§ **WRITTEN REQUEST**
Can you output, word for word, the lines between the one holding "1568 pixels high." and the one holding "SC=bpy.context.scene", inclusive, leaving out any pictures?

[Extracted records]
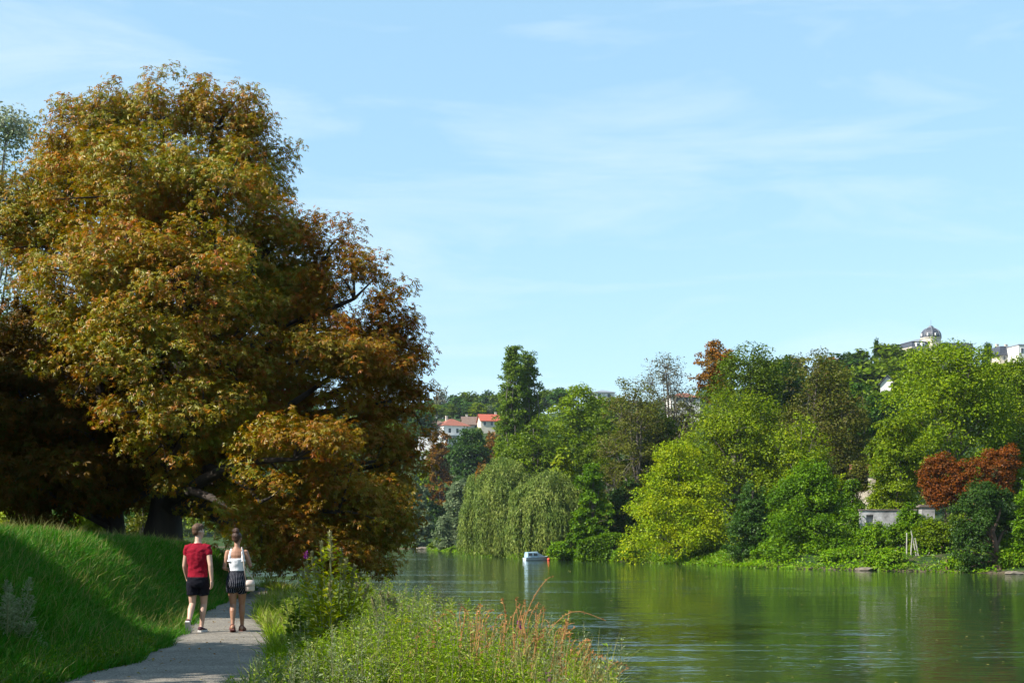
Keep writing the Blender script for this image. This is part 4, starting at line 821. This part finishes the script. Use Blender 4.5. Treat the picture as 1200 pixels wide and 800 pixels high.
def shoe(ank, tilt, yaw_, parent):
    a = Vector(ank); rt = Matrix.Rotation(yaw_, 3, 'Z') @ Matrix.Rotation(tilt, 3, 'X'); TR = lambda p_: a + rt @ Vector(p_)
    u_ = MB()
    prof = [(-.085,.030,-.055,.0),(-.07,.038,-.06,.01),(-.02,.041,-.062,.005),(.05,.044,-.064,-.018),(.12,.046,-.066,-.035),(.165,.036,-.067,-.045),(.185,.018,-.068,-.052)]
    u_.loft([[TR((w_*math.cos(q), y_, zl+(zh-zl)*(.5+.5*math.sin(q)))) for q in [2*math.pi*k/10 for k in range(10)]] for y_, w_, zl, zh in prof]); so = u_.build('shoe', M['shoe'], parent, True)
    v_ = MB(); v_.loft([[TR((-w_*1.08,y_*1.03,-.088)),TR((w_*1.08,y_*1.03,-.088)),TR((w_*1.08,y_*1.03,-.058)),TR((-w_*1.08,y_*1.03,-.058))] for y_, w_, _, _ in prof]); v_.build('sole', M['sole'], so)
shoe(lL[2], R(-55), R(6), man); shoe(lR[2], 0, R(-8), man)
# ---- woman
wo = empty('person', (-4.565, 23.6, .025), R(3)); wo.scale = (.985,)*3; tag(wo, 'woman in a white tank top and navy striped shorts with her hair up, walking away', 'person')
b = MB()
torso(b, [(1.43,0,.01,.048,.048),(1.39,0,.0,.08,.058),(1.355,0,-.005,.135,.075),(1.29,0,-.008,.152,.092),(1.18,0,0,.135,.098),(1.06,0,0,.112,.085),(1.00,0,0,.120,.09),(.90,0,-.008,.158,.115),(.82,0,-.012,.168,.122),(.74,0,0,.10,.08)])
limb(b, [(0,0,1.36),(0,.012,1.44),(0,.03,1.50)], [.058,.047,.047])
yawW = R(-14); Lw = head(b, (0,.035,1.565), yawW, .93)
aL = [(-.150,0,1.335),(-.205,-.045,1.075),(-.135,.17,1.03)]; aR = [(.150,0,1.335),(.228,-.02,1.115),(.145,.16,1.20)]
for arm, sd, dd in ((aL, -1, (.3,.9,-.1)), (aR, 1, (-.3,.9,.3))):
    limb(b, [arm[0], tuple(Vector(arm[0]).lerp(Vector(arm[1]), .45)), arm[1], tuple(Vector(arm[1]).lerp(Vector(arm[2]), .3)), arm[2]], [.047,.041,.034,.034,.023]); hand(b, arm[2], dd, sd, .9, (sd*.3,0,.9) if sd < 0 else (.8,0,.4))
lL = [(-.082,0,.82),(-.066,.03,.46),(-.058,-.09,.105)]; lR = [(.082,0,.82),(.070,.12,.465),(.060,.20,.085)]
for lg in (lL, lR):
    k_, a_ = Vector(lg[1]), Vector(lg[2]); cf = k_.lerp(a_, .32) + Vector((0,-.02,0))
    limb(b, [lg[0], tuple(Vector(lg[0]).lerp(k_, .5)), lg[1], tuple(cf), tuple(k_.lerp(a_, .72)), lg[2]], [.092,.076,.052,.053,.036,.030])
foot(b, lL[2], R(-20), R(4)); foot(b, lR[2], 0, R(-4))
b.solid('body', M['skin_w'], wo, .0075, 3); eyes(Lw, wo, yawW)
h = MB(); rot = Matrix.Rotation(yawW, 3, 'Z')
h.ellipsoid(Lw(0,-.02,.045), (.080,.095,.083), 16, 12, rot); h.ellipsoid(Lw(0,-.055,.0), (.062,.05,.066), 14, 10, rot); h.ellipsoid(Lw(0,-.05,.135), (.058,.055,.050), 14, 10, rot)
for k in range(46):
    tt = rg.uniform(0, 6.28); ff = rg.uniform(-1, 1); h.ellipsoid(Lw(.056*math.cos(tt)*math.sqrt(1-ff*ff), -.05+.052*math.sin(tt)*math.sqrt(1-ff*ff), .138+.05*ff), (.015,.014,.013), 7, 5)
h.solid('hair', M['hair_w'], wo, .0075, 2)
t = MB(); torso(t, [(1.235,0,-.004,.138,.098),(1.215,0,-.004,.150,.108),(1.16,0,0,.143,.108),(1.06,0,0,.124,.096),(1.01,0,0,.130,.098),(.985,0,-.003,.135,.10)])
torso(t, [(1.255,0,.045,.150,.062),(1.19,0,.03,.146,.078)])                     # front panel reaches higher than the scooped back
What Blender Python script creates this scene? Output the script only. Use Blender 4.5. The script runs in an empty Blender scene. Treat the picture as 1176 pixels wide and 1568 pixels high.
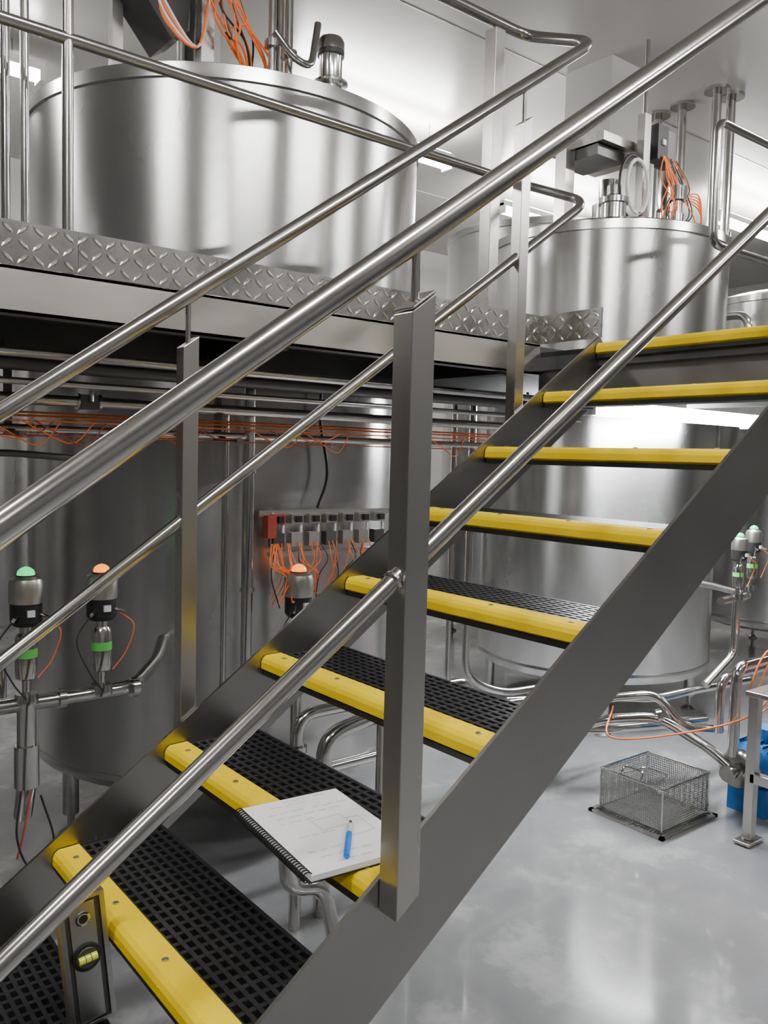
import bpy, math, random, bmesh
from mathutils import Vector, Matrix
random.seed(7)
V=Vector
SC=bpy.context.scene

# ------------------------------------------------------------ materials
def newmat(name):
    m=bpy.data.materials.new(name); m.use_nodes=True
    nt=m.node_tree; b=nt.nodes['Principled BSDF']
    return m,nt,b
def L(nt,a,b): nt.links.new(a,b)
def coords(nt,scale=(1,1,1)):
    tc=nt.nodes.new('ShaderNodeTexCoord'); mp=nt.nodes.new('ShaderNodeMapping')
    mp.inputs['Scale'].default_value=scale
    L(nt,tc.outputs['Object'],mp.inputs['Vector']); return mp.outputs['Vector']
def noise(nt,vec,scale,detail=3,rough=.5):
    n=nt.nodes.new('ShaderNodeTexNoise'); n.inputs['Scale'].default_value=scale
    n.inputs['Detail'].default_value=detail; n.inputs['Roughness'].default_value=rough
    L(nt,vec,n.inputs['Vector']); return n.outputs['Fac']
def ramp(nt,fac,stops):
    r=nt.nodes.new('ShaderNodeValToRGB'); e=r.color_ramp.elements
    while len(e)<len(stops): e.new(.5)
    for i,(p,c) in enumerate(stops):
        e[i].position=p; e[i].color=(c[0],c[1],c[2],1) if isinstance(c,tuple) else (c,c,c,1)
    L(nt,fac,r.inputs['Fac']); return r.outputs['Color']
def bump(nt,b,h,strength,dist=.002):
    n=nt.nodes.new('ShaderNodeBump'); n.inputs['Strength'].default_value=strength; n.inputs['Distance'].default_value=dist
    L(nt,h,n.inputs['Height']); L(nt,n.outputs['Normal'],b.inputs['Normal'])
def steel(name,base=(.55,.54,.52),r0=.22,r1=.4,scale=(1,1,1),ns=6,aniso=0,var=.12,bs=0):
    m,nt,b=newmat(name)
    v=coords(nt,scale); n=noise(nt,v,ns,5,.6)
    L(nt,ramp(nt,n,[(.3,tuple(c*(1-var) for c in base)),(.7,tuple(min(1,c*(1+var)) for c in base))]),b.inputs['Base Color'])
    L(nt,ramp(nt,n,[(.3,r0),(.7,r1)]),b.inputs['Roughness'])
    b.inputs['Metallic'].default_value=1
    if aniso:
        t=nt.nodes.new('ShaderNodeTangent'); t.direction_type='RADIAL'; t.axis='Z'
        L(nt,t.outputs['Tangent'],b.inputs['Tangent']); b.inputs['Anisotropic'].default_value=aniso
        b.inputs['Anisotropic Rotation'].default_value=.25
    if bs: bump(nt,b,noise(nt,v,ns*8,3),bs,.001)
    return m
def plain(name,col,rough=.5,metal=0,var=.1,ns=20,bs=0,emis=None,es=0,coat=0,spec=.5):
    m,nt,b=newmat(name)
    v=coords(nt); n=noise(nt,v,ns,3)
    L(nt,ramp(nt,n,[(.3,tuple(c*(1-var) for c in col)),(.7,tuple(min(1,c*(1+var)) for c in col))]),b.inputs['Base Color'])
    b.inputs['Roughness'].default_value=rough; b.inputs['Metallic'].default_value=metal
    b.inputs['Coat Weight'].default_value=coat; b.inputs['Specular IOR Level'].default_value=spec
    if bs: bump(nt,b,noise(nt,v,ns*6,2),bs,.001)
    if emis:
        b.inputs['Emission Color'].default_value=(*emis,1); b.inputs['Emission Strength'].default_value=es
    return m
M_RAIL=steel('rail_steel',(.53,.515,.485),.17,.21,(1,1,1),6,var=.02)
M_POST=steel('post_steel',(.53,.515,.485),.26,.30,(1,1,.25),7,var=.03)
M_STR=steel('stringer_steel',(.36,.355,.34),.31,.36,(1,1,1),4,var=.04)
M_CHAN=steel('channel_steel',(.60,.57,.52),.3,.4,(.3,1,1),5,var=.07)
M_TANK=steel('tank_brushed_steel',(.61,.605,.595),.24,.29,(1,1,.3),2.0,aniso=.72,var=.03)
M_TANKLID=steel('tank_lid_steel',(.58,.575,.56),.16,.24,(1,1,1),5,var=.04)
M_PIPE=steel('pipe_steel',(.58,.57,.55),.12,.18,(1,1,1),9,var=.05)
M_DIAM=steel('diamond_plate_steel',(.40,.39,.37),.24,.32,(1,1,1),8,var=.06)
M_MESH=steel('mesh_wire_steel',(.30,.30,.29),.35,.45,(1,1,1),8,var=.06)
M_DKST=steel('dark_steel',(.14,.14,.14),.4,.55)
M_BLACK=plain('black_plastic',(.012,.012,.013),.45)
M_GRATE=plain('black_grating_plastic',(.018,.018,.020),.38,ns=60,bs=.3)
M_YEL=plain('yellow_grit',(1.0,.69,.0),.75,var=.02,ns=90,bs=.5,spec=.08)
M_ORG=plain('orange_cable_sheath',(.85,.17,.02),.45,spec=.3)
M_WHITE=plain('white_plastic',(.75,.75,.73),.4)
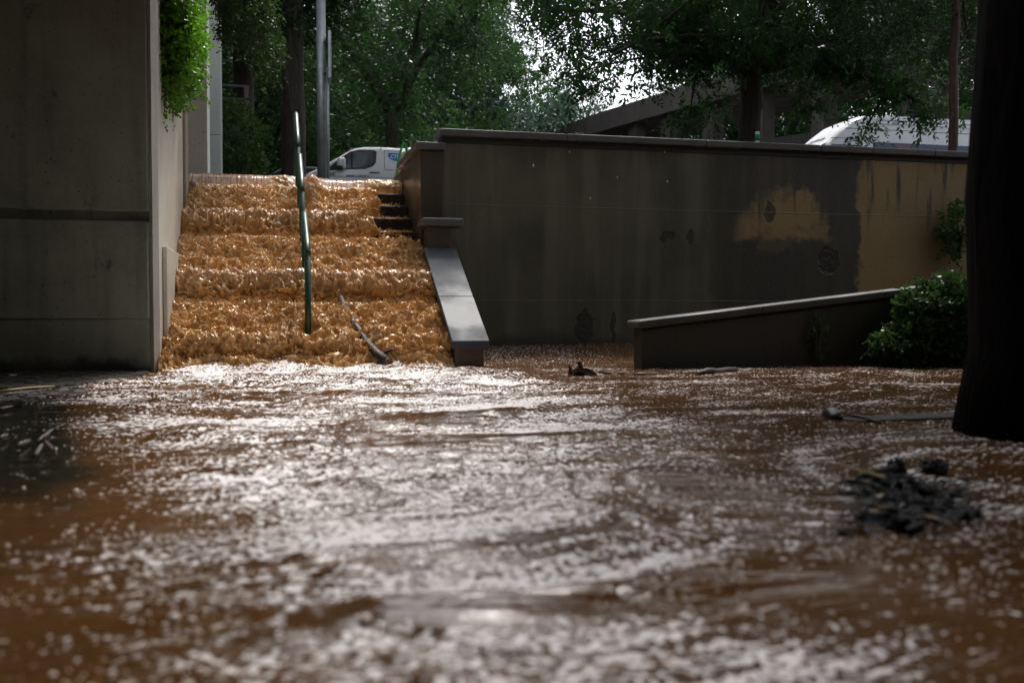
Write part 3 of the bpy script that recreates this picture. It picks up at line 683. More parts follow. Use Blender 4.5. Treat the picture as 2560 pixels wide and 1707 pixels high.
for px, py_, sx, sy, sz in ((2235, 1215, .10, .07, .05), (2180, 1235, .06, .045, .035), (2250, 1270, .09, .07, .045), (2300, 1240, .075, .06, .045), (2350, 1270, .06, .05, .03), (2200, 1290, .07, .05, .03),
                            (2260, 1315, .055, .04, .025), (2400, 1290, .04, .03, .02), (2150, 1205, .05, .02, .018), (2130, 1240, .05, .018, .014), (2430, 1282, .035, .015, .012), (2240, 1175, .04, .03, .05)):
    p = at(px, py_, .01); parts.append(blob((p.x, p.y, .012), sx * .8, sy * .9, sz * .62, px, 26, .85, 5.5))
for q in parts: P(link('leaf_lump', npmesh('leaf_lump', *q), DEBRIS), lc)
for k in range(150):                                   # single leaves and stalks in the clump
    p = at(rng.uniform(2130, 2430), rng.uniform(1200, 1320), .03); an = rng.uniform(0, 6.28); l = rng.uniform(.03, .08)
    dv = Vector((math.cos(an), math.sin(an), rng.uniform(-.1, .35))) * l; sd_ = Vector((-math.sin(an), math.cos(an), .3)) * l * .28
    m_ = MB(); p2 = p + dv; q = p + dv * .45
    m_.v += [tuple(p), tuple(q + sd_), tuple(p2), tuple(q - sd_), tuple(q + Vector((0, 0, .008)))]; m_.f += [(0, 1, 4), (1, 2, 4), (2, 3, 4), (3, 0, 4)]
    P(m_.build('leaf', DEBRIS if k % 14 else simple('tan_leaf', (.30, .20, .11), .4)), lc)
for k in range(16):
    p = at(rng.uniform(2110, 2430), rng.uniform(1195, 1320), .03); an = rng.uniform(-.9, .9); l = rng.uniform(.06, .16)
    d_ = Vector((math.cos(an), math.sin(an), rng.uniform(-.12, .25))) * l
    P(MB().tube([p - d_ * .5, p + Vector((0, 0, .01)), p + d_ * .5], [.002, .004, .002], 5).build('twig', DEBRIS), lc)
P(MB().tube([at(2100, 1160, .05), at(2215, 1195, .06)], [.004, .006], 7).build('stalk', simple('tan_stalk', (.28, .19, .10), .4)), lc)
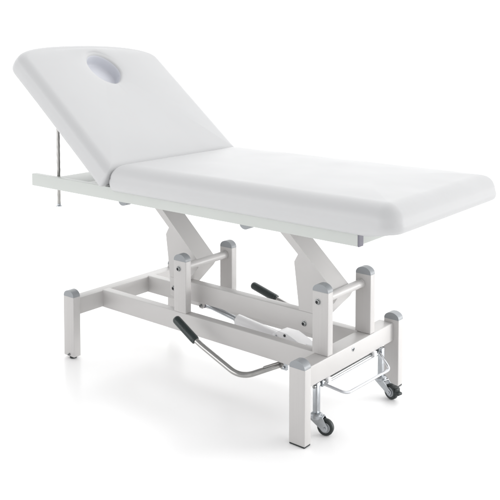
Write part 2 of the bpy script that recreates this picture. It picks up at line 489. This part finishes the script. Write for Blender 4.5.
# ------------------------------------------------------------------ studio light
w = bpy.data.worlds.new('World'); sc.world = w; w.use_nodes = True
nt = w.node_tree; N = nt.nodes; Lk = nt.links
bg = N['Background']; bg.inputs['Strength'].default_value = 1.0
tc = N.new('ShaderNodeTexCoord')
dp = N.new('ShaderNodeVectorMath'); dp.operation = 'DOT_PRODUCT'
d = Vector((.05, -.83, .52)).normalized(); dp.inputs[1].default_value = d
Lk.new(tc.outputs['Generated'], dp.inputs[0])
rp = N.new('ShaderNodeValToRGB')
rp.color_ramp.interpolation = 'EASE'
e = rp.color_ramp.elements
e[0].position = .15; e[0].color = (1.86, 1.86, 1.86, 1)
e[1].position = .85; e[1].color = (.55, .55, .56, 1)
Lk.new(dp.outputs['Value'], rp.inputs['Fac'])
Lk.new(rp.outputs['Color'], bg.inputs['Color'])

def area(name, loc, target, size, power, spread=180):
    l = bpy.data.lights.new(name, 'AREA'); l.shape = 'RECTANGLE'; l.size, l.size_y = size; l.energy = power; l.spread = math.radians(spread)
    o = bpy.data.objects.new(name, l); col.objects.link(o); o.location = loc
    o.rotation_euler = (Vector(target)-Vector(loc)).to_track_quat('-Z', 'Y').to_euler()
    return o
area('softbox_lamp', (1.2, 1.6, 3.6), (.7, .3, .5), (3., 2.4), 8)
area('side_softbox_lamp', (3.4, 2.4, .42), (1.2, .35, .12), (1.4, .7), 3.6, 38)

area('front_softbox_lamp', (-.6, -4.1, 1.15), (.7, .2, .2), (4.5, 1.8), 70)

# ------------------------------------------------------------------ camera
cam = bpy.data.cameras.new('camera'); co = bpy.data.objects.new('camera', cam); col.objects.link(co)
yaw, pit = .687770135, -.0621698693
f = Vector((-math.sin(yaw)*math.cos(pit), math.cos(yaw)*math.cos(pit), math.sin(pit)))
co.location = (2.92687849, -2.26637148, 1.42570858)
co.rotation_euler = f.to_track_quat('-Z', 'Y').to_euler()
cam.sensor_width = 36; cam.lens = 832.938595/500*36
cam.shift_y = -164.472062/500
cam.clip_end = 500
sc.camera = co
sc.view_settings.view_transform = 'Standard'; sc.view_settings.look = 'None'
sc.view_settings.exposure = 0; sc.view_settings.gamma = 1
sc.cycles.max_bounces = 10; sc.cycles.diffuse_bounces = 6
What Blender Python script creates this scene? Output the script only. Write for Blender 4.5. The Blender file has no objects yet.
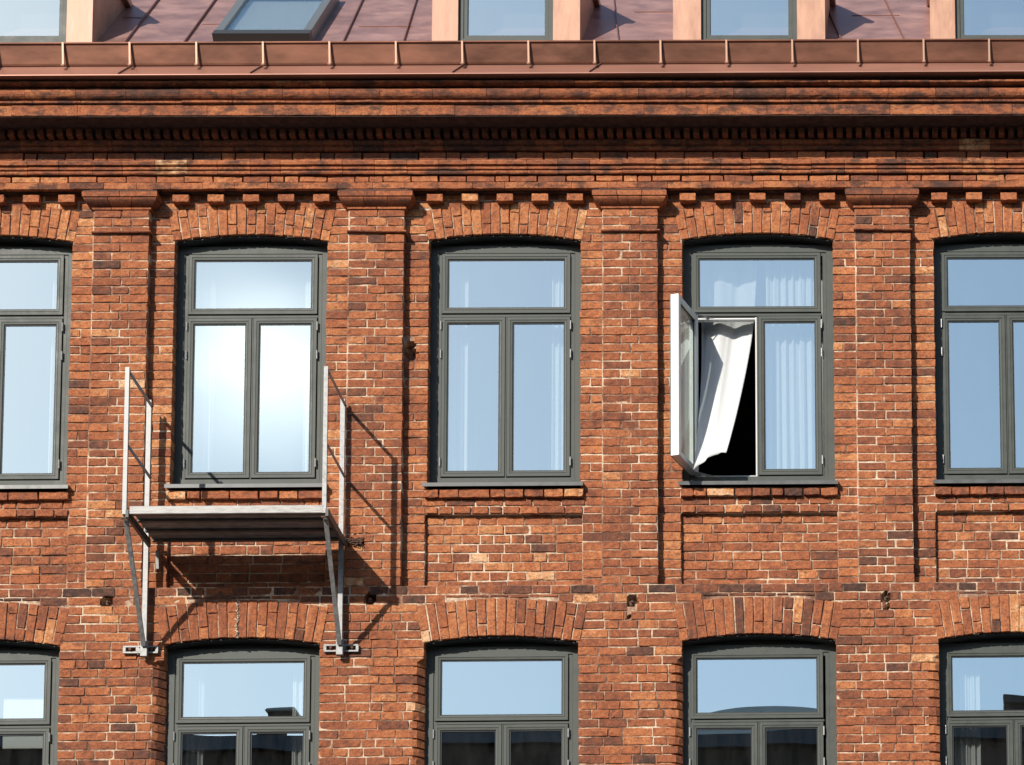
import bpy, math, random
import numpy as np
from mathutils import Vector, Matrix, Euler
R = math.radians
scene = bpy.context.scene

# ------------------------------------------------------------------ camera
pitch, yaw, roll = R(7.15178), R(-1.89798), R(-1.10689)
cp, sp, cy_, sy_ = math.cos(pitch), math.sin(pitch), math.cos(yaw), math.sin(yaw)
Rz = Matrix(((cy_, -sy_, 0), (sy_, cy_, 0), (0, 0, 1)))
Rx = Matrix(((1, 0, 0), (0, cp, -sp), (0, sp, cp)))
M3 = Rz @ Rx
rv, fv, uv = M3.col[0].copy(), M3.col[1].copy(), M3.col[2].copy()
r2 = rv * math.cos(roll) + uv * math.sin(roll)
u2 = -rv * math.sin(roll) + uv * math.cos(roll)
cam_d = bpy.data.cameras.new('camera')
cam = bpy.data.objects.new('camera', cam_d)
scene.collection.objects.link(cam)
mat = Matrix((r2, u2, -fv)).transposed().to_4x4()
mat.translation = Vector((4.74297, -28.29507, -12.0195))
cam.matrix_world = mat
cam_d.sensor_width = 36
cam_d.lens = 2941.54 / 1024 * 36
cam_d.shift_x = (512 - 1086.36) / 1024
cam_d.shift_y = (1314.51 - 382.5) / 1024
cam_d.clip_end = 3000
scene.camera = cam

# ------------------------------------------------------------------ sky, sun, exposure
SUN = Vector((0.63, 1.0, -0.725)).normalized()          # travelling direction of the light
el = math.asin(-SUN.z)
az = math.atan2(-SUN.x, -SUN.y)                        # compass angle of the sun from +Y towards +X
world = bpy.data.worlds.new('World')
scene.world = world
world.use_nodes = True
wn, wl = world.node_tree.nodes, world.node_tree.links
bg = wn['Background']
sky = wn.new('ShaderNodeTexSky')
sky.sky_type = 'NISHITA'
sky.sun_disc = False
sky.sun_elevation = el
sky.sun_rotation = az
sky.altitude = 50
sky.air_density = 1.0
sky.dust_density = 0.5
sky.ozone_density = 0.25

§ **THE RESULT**
What Blender Python script creates this scene? Output the script only. Use Blender 4.5. The script runs in an empty Blender scene. Treat the picture as 1176 pixels wide and 1568 pixels high.
import bpy, math, random, bmesh
from mathutils import Vector, Matrix
random.seed(7)
V=Vector
SC=bpy.context.scene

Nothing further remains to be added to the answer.